Overigens was de aanbeveling van de evaluatiecommissie om een geheel nieuwe wet te maken en niet enkele aanpassingen te doen, zo blijkt uit eerdere berichtgeving hierover. De commissie werd in juli 2020 ingesteld en het rapport is in oktober 2020 aan de Staten aangeboden. De regering in een persbericht in oktober vorig jaar: ,,Er zijn zoveel punten naar voren gekomen dat de commissie adviseert een nieuwe screeningswet te maken. Ook omdat sommige aspecten een fundamenteel karakter hebben en mogelijk in strijd zijn met de Staatsregeling en het Europees Verdrag voor de Rechten van de Mens (EVRM). Het is daarom op z’n plaats om de wet in te trekken op het moment dat er nieuwe wetgeving is.”
Enkele ‘problemen’ die de commissie in de huidige screeningswet aanstipt zijn de gespannen voet met privacywetgeving op het moment dat kandidaat-ministers goedkeuring geven om onderzoek te doen op juridisch gebied, maar ook op medisch en fiscaal gebied en op het gebied van ongebruikelijke transacties. Instanties die deze informatie hebben, hebben een geheimhoudingsplicht.

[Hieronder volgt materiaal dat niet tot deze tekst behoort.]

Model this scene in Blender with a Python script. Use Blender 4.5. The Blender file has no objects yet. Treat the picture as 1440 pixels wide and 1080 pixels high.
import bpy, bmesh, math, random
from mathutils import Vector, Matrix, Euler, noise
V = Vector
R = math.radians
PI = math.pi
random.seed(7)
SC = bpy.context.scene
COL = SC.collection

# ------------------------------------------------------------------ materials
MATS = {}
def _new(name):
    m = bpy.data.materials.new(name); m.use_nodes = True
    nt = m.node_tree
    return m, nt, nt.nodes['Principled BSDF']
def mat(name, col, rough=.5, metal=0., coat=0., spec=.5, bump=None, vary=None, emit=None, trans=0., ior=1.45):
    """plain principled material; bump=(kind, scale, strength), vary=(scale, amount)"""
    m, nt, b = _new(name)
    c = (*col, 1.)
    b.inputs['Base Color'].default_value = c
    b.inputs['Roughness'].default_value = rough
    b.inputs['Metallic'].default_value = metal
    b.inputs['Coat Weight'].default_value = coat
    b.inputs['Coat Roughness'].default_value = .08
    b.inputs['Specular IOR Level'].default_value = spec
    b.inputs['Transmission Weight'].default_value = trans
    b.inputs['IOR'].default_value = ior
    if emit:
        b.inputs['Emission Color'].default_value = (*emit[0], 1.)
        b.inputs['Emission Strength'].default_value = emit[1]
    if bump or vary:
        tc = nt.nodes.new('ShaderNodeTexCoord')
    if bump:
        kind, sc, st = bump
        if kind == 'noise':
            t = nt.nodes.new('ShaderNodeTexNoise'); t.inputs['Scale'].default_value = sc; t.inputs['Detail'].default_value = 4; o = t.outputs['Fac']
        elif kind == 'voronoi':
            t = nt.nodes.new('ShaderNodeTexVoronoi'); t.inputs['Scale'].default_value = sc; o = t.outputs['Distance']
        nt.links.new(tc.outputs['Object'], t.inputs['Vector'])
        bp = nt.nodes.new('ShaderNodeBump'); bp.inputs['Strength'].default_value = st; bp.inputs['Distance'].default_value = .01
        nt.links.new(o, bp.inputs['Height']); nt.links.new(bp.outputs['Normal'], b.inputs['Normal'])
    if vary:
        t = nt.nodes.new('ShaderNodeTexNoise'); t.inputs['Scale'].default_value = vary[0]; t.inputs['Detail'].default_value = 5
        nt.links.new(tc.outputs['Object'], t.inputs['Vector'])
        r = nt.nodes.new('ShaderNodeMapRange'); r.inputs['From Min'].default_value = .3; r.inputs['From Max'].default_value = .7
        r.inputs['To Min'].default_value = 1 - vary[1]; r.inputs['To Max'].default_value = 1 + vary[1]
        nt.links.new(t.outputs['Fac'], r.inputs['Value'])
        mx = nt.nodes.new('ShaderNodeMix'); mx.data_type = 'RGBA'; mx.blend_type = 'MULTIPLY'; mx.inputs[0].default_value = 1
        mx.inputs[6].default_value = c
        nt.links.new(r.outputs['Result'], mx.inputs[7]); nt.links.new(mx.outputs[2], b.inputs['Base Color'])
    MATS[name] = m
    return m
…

Ook het doel van de wet moet beter gedefinieerd worden. Verder blijkt dat bepaalde definities en terminologie onduidelijk zijn, zoals het begrip ‘commerciële belangen’ en ‘secundaire functies en activiteiten’. Omdat deze begrippen onduidelijk zijn, is het ook niet helder wanneer er sprake is van strijdigheid met de integriteitswet.
De RvA doet er doorgaans drie maanden over om advies uit te brengen en als er grote wijzigingen aangebracht moeten worden, dan moet de RvA er soms nog een tweede keer naar kijken. Daarna pas zal de wet door het nieuwe kabinet bij de Staten neergelegd kunnen worden, zo geeft AZ aan.